After a long ride home from school on the bus, the other kids trading leftover treats from their overstuffed lunches, barbecue potato chips, a Mr. Big chocolate bar, a store-bought cupcake, us pretending we weren't hungry, but we were. Singing all the beautiful songs we knew, harmonies too, letting the melodies fill up the bus and us, helping to pass the time. Our bus stop was the second last on the line. Singing, so our lungs expanded into the empty spaces in our guts, our voices soaring above the hunger grumbling of our stomachs.

In autumn, there was the bounty of the king apple tree to look forward to, on the mile and a half walk from the bus stop to our home. Up the high road (it was a dirt road back then -- didn't even warrant gravel), then onto our long drive, down the hill, across the creek, up the other side to the blue house with the glorious apple tree just to the left of the front steps. If we were real hungry, we would go straight to it, one of us would kick off our shoes and clamber up, soles of our feet, toes clinging to the rough bark. Up we'd go to pick the best apples, the ones not riddled with too many wormholes, and toss them down into the waiting outstretched shirts or skirts of our sisters. And then we would eat the delicious apples. And those apples, oh god, the best I've ever had, so juicy, crisp, tart, sweet, the combination, irresistible. When I'd finish one of those apples I'd have to wash my face and hands because they would be so sticky and covered in juice, forearms too sometimes.

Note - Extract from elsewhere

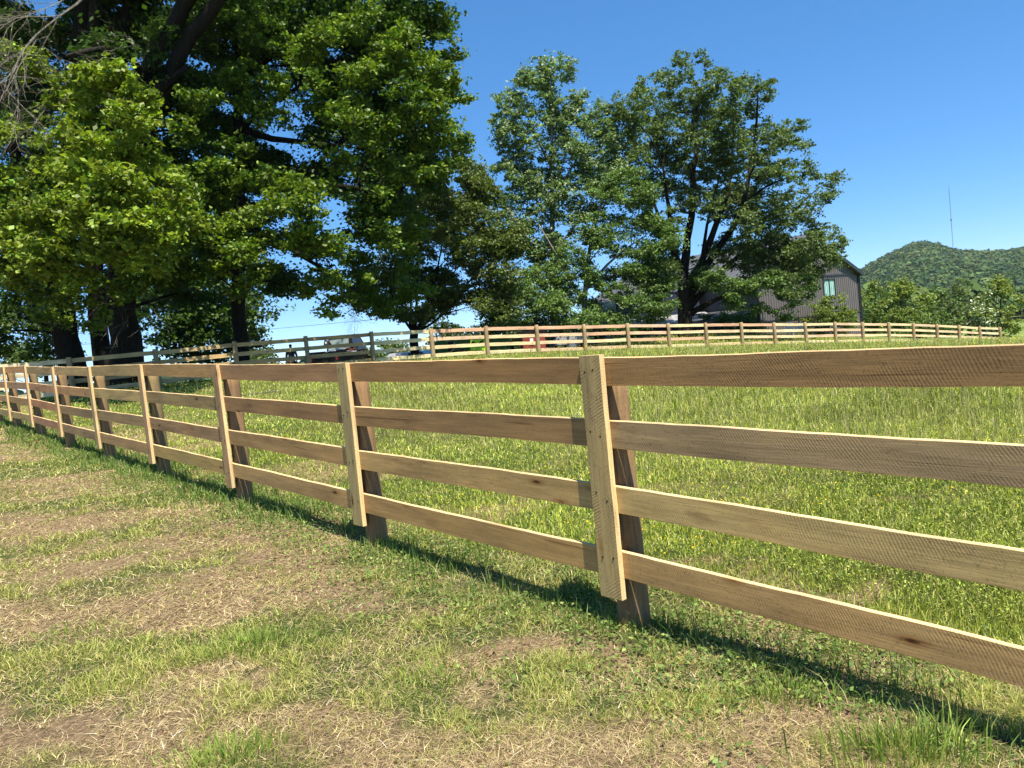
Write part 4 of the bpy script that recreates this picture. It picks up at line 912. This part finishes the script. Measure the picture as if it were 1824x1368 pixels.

And today, when I was cutting the apples for my pot of applesauce, I was reminded of my childhood, and on the heels of that my thoughts turned to a scene we shot my second day on the Bomb Girls set. The script had called for me to be chopping carrots, but the emotionality of the scene was delicate and the carrots hard and the knife from the 1940s that Sang Maier from props had provided was dull and the force required to cut through the carrots was jarring and wrong for the scene. I asked if he had a knife sharpener so I could sharpen the knife? If there was perhaps something softer I could cut? I asked, not because I expected him to have either of those items. It was the act of a desperate woman. Bomb Girls is a period show. It is a Canadian show. There are not oodles of idle cash floating around, although, from the look this production team has created, you would never know, every department going above and beyond. Wardrobe, makeup and hair, the sets, everything stunning: the detail and care that everyone is taking, the personal pride is evident. And I have to say Eric Cayla the DP is a genius. Truly, the way he and his crew are lighting the sets? Amazing. And believe me, I've worked with some of the world's greats and this guy is right up there with them.

But as I was chopping the apples this morning, it was Sang I was thinking of, and how somehow, without any fuss, he produced period apples, a lot of them. Even though there was no mention of them in the script. Period apples that weren't perfect and were slightly soft as they should be, and he sharpened the knife and I chopped those apples for the wide shot, the two shot, the over-the-shoulder, the close-ups, the inserts of my hands, the fragrance of apples filling the set.

And I thought too about the scene we shot last night, and how I enter the locker room with a bucket and a rag and how when Sang handed me the bucket the water in the bucket was hot. Every take, fresh hot water, because he had climbed inside my character's mind and knew that if she was going to wash someone she would have put warm water in the bucket. It was a gift that water, centering me in her body. A gift I hadn't imagined, hadn't asked for, extra work for him, and who would notice? It wouldn't show up on screen. No one would know if that water was hot or lukewarm or cold? No one would know, no one did but me and perhaps the person I was washing?

That is what I was thinking about this morning, chopping the apples: about Sang and how his commitment and work ethic is indicative of everyone on the crew. And how lucky I feel, because working in an environment like that makes it a joy, every day, to step onto the set.